[RFC 0/2] Reenable might_sleep() checks for might_fault() when atomic

Michael S. Tsirkin mst at redhat.com
Thu Nov 27 02:47:17 AEDT 2014


On Wed, Nov 26, 2014 at 04:32:07PM +0100, David Hildenbrand wrote:
> > On Wed, Nov 26, 2014 at 05:17:29PM +0200, Michael S. Tsirkin wrote:
> > > On Wed, Nov 26, 2014 at 11:05:04AM +0100, David Hildenbrand wrote:
> > > > > What's the path you are trying to debug?
> > > > 
> > > > Well, we had a problem where we held a spin_lock and called
> > > > copy_(from|to)_user(). We experienced very random deadlocks that took some guy
> > > > almost a week to debug. The simple might_sleep() check would have showed this
> > > > error immediately.
> > > 
> > > This must have been a very old kernel.
> > > A modern kernel will return an error from copy_to_user.
> > > Which is really the point of the patch you are trying to revert.
> > 
> > That's assuming you disabled preemption. If you didn't, and take
> > a spinlock, you have deadlocks even without userspace access.
> > 
> 
> (Thanks for your resent, my first email was sent directly to you ... grml)
> 
> This is what happened on our side (very recent kernel):
> 
> spin_lock(&lock)
> copy_to_user(...)
> spin_unlock(&lock)

That's a deadlock even without copy_to_user - it's
enough for the thread to be preempted and another one
to try taking the lock.


> 1. s390 locks/unlocks a spin lock with a compare and swap, using the _cpu id_
>    as "old value"
> 2. we slept during copy_to_user()
> 3. the thread got scheduled onto another cpu
> 4. spin_unlock failed as the _cpu id_ didn't match (another cpu that locked
>    the spinlock tried to unlocked it).
> 5. lock remained locked -> deadlock
> 
> Christian came up with the following explanation:
> Without preemption, spin_lock() will not touch the preempt counter.
> disable_pfault() will always touch it.
> 
> Therefore, with preemption disabled, copy_to_user() has no idea that it is
> running in atomic context - and will therefore try to sleep.
>
> So copy_to_user() will on s390:
> 1. run "as atomic" while spin_lock() with preemption enabled.
> 2. run "as not atomic" while spin_lock() with preemption disabled.
> 3.  run "as atomic" while pagefault_disabled() with preemption enabled or
> disabled.
> 4. run "as not atomic" when really not atomic.
> 
> And exactly nr 2. is the thing that produced the deadlock in our scenario and
> the reason why I want a might_sleep() :)

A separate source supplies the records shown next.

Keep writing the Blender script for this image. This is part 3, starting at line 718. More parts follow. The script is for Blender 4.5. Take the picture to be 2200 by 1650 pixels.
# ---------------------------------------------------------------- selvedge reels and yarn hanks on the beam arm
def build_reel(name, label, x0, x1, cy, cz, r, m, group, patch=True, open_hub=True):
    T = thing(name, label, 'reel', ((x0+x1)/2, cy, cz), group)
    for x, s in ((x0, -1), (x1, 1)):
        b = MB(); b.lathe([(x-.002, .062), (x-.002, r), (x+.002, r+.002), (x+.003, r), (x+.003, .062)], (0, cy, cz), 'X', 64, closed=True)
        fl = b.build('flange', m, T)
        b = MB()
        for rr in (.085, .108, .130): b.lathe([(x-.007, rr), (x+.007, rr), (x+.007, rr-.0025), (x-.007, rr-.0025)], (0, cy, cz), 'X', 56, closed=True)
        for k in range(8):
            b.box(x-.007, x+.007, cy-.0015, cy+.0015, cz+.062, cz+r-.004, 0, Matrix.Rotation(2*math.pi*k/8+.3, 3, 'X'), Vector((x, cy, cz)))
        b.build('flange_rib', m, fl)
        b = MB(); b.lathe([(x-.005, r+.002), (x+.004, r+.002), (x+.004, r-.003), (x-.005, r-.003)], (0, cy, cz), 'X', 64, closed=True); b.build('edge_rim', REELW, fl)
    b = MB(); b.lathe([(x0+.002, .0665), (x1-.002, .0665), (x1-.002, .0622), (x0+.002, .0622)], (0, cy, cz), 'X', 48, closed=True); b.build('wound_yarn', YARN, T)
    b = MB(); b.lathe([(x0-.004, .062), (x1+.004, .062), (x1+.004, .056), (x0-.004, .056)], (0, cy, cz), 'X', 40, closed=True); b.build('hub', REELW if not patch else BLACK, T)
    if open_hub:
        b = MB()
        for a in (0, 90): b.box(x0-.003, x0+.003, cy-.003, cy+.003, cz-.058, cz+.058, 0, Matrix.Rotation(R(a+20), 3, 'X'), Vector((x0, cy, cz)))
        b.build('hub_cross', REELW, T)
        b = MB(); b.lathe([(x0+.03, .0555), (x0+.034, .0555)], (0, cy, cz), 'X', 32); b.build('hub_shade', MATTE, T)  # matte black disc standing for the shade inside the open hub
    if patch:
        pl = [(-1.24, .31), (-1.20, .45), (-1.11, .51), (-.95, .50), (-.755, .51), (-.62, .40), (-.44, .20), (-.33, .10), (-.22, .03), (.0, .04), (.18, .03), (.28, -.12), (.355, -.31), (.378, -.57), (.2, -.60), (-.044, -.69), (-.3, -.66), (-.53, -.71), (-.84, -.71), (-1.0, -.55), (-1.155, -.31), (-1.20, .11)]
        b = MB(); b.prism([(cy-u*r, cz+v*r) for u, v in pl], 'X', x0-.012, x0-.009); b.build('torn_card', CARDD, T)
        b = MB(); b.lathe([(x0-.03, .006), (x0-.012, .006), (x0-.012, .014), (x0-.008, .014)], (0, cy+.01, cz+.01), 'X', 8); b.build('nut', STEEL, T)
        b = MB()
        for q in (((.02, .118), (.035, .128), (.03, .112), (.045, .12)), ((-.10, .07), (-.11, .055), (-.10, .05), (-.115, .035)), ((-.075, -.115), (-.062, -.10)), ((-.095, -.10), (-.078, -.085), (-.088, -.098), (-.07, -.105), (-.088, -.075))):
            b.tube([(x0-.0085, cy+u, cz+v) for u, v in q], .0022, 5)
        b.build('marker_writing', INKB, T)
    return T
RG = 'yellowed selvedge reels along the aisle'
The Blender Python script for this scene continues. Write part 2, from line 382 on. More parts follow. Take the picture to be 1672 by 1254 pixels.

IMHO it's not copy to user that causes the problem.
It's the misuse of spinlocks with preemption on.

So might_sleep would make you think copy_to_user is
the problem, and e.g. let you paper over it by
moving copy_to_user out.

Enable lock prover and you will see what the real
issue is, which is you didn't disable preempt.
and if you did, copy_to_user would be okay.